Découvrant l’article de David Desgouilles sur le livre Un quinquennat pour rien d’Éric Zemmour, et son hommage à deux des derniers gaullistes à mériter ce nom, je veux rappeler ce que disait un autre souverainiste incontestable, le Général lui-même. Nous sommes le 27 novembre 1963 à l’Élysée et le conseil des ministres qui vient de finir ne s’est passionné que de la mort de Kennedy cinq jours plus tôt. De Gaulle et son ministre de l’Information Alain Peyrefitte s’adonnent au traditionnel débrifaingue d’après conseil (comme le prononce le Général) et jouent les prolongations. La conversation s’élargit à la société américaine, violente par nature, qui inspire au grand Charles une comparaison française :
« Voyez-vous, la France est une nation. Elle est la nation qui a su fondre dans son creuset, de siècle en siècle, toute sa diversité, tous ses agrandissements, toutes ses populations hétérogènes. L’Algérie ne méritait pas d’être proclamée française, parce que le peuple musulman n’avait pas fondu dans le creuset. Aujourd’hui, sans l’Algérie, la France se retrouve le modèle des États-nations. Les États-Unis sont une puissance, la plus grande, mais ils ne sont pas une vraie nation. »
Et Peyrefitte de commenter à l’écrit : « De Gaulle supporte d’autant moins l’hégémonie des États-Unis, que la société américaine lui paraît frappée d’un vice de légitimité. Pour lui, ces « États » sont « unis », cette société ne l’est pas ; elle a ses colonies intérieures. »
Plutôt la Corrèze que le Zambèze
De Gaulle a tranché le débat entre l’identité et la souveraineté. En donnant à l’Algérie son indépendance, il a refusé de se maintenir sur un grand territoire doté de ressources pétrolières et d’une population croissante, pour que Colombey garde ses deux églises, et que la France ne soit pas rongée par une « colonie intérieure ». Il a perdu une partie de la souveraineté française, car pour lui, souveraineté n’était possible que parce l’identité lui préexistait : l’inverse aurait donné une situation à l’américaine, rongée par des tensions inépuisables. Avec notre modèle d’État unitaire, ce genre de tensions se règle souvent en guerres civiles.
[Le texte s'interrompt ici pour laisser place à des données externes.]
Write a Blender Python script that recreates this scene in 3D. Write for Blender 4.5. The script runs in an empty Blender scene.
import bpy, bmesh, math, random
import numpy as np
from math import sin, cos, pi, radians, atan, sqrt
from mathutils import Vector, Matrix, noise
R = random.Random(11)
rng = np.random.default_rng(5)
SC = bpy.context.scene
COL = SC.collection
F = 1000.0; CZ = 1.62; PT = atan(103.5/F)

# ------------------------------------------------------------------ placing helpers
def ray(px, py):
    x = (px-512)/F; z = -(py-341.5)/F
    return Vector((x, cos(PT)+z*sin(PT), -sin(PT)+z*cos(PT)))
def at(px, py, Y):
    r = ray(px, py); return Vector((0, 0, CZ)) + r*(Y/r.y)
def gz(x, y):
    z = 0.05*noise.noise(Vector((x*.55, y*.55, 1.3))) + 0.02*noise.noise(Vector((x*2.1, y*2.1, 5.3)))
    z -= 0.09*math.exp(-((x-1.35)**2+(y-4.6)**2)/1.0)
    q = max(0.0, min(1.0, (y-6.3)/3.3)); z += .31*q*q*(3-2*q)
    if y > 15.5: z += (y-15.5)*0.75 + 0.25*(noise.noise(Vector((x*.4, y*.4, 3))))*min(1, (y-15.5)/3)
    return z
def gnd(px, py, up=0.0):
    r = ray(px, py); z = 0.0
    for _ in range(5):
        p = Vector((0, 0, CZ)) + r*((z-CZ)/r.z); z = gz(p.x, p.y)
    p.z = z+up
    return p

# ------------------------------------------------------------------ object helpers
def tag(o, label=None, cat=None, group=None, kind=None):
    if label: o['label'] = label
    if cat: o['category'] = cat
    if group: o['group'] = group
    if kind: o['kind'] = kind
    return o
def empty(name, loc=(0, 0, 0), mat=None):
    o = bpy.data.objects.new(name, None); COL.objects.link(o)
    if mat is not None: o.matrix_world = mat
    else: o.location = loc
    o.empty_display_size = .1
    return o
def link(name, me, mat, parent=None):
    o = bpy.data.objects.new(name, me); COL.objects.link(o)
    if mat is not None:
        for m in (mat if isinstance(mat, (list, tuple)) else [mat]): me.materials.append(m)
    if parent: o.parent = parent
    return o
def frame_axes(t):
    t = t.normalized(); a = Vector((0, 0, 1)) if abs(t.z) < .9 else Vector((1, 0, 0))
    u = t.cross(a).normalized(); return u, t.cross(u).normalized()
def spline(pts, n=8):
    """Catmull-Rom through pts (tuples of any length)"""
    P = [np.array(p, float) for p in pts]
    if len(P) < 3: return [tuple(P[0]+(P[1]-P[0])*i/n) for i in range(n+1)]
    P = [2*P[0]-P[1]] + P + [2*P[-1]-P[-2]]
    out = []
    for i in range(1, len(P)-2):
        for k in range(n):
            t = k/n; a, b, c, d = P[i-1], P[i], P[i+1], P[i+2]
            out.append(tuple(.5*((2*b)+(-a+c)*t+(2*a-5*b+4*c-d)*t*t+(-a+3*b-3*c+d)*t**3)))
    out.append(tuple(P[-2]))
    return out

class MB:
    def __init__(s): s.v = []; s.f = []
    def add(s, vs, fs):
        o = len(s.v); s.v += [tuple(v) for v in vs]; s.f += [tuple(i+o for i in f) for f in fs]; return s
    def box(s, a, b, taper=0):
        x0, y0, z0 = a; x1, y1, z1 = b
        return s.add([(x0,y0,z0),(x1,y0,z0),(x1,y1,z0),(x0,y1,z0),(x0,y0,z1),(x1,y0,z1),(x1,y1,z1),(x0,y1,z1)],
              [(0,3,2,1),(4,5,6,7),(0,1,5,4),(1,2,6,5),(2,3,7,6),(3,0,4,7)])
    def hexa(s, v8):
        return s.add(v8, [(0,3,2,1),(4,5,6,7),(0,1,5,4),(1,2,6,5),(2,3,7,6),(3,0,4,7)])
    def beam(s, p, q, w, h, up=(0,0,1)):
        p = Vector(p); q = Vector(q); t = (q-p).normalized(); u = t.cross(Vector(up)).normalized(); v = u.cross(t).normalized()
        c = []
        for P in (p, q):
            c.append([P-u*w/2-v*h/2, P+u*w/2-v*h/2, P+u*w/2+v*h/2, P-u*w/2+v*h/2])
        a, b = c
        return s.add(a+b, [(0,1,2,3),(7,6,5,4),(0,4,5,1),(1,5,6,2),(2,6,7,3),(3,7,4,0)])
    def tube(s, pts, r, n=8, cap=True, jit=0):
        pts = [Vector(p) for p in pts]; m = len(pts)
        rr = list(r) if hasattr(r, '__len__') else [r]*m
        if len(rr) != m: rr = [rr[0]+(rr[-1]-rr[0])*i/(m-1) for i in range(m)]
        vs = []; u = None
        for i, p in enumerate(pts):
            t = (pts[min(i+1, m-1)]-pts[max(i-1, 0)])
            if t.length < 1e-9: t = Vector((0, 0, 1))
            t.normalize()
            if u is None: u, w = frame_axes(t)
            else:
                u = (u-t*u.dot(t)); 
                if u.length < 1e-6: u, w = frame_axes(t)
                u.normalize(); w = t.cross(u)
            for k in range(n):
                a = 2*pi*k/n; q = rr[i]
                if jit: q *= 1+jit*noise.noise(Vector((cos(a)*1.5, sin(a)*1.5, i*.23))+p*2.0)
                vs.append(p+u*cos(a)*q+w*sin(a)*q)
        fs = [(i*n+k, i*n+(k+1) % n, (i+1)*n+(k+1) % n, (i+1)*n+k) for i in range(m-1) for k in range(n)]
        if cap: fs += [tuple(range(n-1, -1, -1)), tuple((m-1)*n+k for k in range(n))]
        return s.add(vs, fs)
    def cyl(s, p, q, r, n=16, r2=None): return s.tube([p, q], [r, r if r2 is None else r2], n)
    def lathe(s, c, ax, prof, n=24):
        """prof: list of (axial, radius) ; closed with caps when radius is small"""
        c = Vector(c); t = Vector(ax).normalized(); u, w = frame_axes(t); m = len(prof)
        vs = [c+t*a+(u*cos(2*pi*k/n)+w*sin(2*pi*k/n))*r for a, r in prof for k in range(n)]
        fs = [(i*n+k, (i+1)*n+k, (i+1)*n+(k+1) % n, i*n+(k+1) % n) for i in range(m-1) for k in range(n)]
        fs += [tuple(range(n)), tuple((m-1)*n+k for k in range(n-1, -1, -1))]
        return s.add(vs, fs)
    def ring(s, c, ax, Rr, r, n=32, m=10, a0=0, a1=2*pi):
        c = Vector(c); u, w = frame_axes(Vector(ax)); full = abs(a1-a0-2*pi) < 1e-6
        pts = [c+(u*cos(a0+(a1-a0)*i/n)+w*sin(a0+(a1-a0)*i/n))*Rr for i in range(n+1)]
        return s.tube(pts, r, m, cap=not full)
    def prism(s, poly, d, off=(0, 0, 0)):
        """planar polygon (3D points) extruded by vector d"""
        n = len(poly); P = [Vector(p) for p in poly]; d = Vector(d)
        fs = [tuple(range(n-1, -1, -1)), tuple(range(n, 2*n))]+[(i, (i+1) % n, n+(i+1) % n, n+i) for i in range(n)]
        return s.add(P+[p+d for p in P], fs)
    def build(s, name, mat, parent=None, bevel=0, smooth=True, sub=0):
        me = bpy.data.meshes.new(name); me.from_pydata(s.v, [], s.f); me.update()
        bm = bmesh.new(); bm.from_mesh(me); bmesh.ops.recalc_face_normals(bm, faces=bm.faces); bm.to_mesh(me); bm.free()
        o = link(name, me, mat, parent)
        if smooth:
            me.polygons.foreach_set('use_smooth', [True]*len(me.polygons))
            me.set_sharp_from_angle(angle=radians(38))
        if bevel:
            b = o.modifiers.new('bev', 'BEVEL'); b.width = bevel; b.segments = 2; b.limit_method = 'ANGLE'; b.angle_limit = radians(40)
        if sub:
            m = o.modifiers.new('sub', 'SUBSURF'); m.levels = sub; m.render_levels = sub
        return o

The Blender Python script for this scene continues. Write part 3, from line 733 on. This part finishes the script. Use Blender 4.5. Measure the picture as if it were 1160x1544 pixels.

Ce que David Desgouilles reproche à Éric Zemmour, c’est de craindre d’abord le danger intérieur : la disparition progressive d’un peuple, entre une population musulmane trop importante et trop zélote pour être assimilée, et des autochtones fatigués de défendre l’héritage. Cela ne fait pas de Zemmour un « ancien apôtre du souverainisme »: il prêche encore la parole des Séguin, Garaud et Chevènement chaque fois qu’il est question d’euro, d’Union Européenne, d’atlantisme ou de frontières. Dans sa dernière chronique en date, il en appelle à ce que la France, patrie des arts et des armes, en finisse avec la chimère de l’Europe de la défense et retrouve son primat militaire, le dernier avatar de sa souveraineté. Peut-on vraiment lui reprocher d’abandonner le navire ?
Aujourd’hui, les Kurdes se battent pour donner à leur peuple un État : ils ont ce que Régis Debray appelle la mystique nationale, et espèrent bien que leur identité accouche d’une souveraineté. Qui peut croire que le mouvement contraire est naturel ? Défendre la souveraineté seule, c’est se soucier d’un verre sans jamais regarder ce qu’il contient.
En 1964, de Gaulle disait au même Alain Peyrefitte, qui lui demandait comment régler la question communautaire aux États-Unis : « Il y a des problèmes qui n’ont pas de solution. » Aucun traité d’abandon de souveraineté n’est irrévocable. L’urgence identitaire, au contraire, fait craindre un point de non-retour où plus rien ne sera possible.